I really enjoy having Gunnar Peterson on the team. Seems like every time we talk in our staff meeting I laugh and learn something – two rare outcomes in this profession. We were having a laugh Friday morning about the tendencies of software development organizations to trip over themselves in order to improve. Several different clients were having the same problem in understanding how to apply security to code development. Part of our discussion:

Gunnar: There are no marketing requirements, so no code, right?
Adrian: I’ll bet the developers are furiously coding as we speak. No MRD, no problem.
Gunnar: The Product Manager said “You start coding, I’ll go find out what the customer wants.”
Adrian: Ironic that what they’re doing is technically Agile. Maybe if it’s a Rapid Prototyping team I’d have some sympathy, but someone’s expecting production code.
Gunnar: I wonder what they think they are building?

Don’t talk to me about improving Waterfall or Agile when you can’t get your organizational $&!% together. What do I mean by that? Here is an example of something I witnessed:

  • Phase 1: Development VP, during an employee review, says, “What the heck have you been doing the last six months?” In a panic, developer mentions a half-baked idea he had, and a prototype widget he’s been working on. An informal demo is scheduled.
  • Phase 2: VP says “I love that! That is the coolest thing I have seen in a long time”. The developer’s chest swells with pride.
  • Phase 3: VP says “Let’s put that in the next release”. The developer’s brain freezes, thinking about the engineering challenges of turing a half-baked widget into production code, suddenly realizing there is no time to do any other sprint tasks. The VP takes the developer’s stunned silence as a commitment and walks away.
  • Phase 4: Developer says to product manager “Yeah, we’re including XYZ widget. The VP asked for it so I checked it into the code base”. Product Manager says “Are you effing crazy? We don’t even have tests for it”. And they make it happen because, after all, it’s employee review time.

It’s not news to many of you, but that’s how features get put in, and then you ‘fix’ the feature. Security plays catch-up somewhere down the road because the feature is too awesome to not put in, and to wait until it’s fully sussed out. I used to think this was a process issue, but now I believe it’s a byproduct of human nature. Managers don’t realize the subtle ways they change others’ behavior, and their own excitement over new technology pushes rules right out the window. It’s less about changing the process than not blowing up the one you have.
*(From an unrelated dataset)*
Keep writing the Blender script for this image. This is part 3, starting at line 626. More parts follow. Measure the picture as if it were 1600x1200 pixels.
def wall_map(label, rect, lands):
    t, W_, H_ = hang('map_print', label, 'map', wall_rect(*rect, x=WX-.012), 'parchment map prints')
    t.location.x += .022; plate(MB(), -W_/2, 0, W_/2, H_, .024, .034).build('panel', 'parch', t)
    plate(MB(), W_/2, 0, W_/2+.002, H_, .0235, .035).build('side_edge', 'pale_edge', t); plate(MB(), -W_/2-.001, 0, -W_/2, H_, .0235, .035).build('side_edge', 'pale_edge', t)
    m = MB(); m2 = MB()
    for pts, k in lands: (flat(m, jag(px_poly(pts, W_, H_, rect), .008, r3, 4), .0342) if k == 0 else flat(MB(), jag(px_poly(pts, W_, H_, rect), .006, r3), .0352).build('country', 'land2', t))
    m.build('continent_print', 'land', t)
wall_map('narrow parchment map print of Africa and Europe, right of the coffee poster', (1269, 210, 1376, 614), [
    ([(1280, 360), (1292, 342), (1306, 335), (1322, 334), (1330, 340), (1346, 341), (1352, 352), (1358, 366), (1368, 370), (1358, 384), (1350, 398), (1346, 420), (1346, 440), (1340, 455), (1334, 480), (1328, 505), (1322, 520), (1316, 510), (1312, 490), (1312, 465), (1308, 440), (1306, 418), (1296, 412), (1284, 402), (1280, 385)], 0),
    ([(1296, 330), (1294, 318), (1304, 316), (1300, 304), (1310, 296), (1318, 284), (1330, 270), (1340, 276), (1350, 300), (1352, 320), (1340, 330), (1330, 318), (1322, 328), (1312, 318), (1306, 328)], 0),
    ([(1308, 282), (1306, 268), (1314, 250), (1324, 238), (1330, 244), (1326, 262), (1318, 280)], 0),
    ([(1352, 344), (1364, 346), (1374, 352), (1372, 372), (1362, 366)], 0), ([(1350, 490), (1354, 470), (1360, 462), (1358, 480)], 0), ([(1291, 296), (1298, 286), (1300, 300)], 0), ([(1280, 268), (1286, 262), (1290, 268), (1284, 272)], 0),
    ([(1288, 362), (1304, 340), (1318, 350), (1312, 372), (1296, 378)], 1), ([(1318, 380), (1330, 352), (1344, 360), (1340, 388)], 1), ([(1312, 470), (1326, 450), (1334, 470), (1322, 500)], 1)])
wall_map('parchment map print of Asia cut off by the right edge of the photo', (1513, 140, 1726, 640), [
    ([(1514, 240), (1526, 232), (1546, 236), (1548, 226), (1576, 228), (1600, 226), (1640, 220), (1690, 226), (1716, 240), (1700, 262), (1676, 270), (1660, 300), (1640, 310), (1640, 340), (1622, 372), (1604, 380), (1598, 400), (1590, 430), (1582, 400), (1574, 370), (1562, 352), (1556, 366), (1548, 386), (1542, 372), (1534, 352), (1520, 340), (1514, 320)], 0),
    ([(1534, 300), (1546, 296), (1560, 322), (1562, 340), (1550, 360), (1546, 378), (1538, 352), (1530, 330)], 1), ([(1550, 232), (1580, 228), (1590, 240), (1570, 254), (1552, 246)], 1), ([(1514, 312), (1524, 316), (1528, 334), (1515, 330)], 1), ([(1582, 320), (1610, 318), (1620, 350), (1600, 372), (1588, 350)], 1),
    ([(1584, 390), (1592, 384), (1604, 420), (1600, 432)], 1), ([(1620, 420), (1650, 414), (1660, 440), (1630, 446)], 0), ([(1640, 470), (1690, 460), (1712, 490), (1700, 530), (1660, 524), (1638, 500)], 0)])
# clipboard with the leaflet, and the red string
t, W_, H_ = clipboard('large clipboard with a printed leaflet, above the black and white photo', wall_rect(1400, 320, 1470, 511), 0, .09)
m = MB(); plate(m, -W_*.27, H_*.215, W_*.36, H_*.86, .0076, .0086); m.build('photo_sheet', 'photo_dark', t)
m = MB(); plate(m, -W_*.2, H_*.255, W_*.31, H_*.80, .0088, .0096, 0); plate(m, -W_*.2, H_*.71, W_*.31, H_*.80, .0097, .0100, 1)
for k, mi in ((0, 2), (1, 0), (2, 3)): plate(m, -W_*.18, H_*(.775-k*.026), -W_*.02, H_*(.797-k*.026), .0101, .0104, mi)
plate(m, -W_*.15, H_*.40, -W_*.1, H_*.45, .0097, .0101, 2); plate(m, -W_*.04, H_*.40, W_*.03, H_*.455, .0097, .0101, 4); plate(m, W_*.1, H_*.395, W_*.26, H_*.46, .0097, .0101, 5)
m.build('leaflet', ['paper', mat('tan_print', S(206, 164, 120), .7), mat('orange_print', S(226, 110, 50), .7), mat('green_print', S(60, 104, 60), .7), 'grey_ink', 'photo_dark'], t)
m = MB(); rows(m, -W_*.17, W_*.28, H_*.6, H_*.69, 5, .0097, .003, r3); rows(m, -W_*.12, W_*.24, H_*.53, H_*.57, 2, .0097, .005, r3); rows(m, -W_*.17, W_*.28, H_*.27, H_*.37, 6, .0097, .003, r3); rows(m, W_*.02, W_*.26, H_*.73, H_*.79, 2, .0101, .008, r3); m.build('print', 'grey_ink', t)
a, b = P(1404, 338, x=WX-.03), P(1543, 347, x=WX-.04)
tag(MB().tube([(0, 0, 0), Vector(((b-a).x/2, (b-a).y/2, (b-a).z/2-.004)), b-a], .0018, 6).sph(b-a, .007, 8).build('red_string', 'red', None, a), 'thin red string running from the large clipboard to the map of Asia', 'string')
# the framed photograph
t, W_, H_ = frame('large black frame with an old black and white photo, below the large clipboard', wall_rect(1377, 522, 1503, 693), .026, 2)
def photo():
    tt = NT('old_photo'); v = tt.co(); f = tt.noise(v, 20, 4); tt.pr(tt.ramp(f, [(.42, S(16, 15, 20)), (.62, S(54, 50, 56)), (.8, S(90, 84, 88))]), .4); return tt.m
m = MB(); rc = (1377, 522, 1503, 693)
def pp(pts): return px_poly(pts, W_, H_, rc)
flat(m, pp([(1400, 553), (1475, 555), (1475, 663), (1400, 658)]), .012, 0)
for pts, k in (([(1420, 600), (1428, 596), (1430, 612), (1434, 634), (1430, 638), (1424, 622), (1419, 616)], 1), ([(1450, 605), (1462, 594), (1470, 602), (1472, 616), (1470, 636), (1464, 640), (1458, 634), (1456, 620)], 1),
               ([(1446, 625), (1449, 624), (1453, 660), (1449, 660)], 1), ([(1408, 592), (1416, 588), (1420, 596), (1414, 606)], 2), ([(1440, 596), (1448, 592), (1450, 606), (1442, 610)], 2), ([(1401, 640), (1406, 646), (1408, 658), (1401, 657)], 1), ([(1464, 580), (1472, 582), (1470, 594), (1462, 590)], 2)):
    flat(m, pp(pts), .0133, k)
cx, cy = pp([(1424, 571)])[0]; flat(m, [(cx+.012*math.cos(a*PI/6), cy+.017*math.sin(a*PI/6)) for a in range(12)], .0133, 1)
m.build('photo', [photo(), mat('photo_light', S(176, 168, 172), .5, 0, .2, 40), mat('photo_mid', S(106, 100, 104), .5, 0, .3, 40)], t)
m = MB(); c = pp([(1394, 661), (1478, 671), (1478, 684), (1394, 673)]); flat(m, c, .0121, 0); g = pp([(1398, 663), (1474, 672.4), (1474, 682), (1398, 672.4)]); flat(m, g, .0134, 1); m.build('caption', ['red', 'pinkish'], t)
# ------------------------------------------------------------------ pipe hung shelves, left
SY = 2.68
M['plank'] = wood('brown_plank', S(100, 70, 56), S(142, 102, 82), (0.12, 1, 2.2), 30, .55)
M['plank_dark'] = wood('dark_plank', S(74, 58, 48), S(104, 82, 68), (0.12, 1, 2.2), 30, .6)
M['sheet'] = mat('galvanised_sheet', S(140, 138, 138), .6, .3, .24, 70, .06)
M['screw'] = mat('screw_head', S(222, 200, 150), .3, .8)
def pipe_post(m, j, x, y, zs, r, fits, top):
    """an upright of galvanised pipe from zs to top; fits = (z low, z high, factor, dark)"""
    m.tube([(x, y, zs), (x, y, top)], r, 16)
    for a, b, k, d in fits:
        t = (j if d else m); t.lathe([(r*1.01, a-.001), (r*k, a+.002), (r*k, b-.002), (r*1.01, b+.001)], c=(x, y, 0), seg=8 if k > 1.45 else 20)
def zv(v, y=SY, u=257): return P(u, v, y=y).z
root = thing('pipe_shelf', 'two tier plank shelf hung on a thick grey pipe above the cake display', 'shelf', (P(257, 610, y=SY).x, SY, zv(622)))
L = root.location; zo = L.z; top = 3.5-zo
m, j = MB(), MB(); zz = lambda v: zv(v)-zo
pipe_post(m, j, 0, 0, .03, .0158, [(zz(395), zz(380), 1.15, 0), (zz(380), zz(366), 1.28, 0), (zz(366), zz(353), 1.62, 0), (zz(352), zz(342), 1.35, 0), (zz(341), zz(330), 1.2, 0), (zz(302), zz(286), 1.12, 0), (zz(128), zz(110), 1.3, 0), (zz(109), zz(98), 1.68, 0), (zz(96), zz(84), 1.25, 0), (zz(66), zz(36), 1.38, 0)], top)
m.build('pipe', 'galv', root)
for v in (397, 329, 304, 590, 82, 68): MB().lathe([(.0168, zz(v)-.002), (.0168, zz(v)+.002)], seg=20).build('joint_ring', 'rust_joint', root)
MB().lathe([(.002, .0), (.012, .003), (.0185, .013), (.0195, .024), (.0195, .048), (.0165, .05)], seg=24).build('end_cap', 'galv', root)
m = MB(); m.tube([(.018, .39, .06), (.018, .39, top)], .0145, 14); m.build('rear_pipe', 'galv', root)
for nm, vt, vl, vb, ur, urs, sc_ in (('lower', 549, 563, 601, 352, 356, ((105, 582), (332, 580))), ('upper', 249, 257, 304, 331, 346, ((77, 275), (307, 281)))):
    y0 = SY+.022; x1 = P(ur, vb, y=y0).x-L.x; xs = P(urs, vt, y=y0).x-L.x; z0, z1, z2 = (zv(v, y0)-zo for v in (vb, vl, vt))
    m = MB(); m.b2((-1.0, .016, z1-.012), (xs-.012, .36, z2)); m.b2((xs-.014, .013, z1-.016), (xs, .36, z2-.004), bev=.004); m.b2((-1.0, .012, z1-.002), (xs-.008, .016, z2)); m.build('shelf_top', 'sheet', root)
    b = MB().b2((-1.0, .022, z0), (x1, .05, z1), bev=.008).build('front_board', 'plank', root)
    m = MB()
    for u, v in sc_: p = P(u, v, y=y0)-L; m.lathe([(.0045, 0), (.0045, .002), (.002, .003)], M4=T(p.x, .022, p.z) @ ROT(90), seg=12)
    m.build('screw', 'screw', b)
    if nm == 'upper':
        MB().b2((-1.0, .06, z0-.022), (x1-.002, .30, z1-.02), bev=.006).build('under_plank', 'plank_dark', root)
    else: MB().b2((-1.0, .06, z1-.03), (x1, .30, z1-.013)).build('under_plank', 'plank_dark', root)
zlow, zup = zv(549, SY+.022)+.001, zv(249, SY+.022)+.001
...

Gunnar’s take is a little different: If you’re in security, don’t assume that you can change process and don’t assume your job is to make process more formal. Instead look at concrete ways to reduce vulnerabilities in the context of the existing process. As any teenage girl knows, don’t listen to a word the boy says – watch what he actually does. Likewise, security people working on SDLC, don’t believe the process documents! Instead observe developers in the wild – sit in their cubes and watch what they actually do. If you strip away the PowerPoints, process documents, and grand unified dreams of software development (be they Agile, Scrum, or Rational) this is how real world software development occurs. It’s a chaotic and messy process. This assumption leads you in a different direction – not formalism, but winning the hearts and minds of developers who will deliver on building the security mechanisms, and finding quick and dirty ways to improve security.